§ **Provided material**:
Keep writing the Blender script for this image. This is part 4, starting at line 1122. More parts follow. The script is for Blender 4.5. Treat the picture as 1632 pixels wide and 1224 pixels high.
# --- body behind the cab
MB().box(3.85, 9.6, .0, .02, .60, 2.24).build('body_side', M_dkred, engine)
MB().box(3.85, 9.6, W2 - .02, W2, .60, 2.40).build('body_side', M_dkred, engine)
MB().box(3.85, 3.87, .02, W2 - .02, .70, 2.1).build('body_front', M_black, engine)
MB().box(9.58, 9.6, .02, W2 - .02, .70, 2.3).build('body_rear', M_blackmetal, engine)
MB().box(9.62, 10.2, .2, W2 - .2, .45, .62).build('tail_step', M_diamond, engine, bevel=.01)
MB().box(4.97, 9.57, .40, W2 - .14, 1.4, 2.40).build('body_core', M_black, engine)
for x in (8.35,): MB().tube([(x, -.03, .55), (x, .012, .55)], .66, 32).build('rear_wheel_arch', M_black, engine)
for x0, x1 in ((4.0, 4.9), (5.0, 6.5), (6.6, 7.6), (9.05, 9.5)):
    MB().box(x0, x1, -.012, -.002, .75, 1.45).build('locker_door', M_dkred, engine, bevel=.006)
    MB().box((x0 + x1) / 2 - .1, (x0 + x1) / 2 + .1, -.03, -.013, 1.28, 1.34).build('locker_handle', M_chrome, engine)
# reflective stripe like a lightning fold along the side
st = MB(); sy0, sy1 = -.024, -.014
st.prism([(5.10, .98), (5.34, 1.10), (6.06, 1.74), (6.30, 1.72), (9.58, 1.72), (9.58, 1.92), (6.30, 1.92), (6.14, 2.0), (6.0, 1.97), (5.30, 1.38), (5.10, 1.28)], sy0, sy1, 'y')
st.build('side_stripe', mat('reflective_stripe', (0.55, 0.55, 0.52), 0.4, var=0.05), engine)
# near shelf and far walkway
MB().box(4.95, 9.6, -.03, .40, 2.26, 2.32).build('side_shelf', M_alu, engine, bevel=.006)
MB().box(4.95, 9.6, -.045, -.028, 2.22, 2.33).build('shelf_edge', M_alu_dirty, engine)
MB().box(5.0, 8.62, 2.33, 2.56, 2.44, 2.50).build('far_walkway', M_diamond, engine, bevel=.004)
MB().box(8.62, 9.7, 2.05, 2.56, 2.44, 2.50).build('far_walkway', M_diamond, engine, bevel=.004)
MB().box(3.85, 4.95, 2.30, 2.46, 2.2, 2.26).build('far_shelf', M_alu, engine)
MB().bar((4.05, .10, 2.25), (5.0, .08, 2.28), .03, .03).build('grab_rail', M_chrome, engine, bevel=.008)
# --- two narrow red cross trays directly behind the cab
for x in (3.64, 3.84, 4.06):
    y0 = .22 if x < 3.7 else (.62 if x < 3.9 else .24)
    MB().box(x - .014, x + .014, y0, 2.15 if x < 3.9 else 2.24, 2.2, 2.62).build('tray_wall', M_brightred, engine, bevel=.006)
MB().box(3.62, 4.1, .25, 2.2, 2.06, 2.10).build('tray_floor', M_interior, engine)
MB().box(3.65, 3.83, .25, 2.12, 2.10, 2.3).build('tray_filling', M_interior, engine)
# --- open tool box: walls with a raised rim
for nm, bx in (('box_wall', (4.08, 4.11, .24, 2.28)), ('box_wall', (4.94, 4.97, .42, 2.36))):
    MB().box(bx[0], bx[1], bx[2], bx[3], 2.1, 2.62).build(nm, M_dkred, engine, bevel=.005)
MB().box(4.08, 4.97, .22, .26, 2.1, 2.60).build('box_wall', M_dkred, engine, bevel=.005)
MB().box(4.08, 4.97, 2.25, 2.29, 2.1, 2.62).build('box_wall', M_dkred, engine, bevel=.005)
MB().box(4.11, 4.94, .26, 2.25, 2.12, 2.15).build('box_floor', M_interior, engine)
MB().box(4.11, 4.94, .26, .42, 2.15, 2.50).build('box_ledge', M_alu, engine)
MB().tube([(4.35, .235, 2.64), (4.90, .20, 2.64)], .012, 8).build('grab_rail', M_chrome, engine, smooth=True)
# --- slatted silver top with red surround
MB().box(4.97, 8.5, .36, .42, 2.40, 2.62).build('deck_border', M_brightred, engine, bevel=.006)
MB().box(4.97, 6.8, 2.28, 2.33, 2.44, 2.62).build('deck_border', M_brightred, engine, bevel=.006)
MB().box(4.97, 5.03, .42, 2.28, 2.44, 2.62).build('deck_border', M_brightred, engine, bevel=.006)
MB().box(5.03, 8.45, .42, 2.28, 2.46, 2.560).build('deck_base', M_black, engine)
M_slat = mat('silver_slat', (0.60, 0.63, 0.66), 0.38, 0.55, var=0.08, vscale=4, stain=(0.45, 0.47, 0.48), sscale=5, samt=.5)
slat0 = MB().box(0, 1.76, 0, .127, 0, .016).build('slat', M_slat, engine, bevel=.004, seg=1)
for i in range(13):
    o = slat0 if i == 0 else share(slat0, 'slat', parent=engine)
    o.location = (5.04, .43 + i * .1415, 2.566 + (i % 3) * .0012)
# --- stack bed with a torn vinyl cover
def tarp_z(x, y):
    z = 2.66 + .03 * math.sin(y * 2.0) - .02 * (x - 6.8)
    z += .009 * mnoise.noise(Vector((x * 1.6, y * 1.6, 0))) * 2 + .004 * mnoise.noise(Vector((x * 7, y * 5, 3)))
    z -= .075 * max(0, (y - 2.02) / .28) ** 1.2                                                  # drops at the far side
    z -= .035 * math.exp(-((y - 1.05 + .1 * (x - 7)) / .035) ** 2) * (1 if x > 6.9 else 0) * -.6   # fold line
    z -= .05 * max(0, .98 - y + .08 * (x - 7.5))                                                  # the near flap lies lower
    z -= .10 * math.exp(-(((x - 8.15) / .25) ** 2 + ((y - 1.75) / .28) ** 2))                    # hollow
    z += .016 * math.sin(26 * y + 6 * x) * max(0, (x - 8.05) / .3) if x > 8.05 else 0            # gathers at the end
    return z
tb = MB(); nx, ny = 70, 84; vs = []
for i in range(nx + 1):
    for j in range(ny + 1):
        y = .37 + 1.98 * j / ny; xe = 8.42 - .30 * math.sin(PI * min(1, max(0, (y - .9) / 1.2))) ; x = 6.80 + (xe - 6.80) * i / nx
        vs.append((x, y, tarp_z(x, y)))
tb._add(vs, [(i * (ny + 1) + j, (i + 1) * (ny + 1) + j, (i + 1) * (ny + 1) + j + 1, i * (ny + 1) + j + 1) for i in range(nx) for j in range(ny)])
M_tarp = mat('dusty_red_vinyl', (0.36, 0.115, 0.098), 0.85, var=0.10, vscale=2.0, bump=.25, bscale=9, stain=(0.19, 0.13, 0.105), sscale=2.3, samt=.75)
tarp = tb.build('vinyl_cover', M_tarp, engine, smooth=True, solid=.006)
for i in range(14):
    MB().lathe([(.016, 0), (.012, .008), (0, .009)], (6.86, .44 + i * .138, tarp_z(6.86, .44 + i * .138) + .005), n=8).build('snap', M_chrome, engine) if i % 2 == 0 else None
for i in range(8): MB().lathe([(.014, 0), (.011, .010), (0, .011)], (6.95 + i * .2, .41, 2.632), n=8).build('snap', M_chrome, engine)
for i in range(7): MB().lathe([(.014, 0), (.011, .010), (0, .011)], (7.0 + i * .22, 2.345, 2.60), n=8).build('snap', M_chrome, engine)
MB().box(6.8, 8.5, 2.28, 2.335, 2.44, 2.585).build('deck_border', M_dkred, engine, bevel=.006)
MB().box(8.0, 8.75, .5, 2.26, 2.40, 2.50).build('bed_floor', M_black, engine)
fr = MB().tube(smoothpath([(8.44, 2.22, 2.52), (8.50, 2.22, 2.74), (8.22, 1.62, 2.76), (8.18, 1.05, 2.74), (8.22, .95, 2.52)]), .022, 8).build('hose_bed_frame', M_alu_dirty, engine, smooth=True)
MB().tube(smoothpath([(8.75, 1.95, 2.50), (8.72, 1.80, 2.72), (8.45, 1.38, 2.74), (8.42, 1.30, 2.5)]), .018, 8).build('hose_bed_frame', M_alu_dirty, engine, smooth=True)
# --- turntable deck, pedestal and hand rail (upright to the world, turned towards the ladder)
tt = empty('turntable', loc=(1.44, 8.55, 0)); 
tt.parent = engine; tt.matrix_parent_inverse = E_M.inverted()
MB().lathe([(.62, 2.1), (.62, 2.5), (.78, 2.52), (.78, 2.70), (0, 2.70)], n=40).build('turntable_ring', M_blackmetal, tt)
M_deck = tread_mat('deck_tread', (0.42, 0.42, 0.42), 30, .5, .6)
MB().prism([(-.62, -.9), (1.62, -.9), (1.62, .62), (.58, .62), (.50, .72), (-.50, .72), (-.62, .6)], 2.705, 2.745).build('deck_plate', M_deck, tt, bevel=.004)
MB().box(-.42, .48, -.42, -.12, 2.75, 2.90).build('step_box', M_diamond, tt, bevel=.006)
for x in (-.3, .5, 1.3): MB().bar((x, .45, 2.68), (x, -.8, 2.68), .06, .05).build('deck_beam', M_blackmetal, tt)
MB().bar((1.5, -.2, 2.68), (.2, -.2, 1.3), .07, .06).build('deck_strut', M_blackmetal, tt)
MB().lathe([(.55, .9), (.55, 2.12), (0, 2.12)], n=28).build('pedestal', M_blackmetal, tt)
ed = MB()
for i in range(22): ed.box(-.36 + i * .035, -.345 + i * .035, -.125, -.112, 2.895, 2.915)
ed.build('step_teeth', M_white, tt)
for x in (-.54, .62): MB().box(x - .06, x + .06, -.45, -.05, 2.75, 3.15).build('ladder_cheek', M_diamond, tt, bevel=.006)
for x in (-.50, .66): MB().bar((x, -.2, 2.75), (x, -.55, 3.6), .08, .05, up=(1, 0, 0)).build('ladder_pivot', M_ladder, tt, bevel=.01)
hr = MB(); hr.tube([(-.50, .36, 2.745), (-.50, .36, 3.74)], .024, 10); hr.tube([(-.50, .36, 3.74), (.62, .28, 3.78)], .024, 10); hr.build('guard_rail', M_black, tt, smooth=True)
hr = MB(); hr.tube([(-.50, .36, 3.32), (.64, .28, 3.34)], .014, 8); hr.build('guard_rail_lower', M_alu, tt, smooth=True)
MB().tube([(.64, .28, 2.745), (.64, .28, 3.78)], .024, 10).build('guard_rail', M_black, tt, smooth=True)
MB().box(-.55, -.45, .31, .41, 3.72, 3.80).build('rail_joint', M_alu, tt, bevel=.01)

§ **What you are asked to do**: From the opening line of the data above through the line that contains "2.24).build('body_side', M_dkred, engine)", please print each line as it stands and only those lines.

§ **Correct response**:
Keep writing the Blender script for this image. This is part 4, starting at line 1122. More parts follow. The script is for Blender 4.5. Treat the picture as 1632 pixels wide and 1224 pixels high.
# --- body behind the cab
MB().box(3.85, 9.6, .0, .02, .60, 2.24).build('body_side', M_dkred, engine)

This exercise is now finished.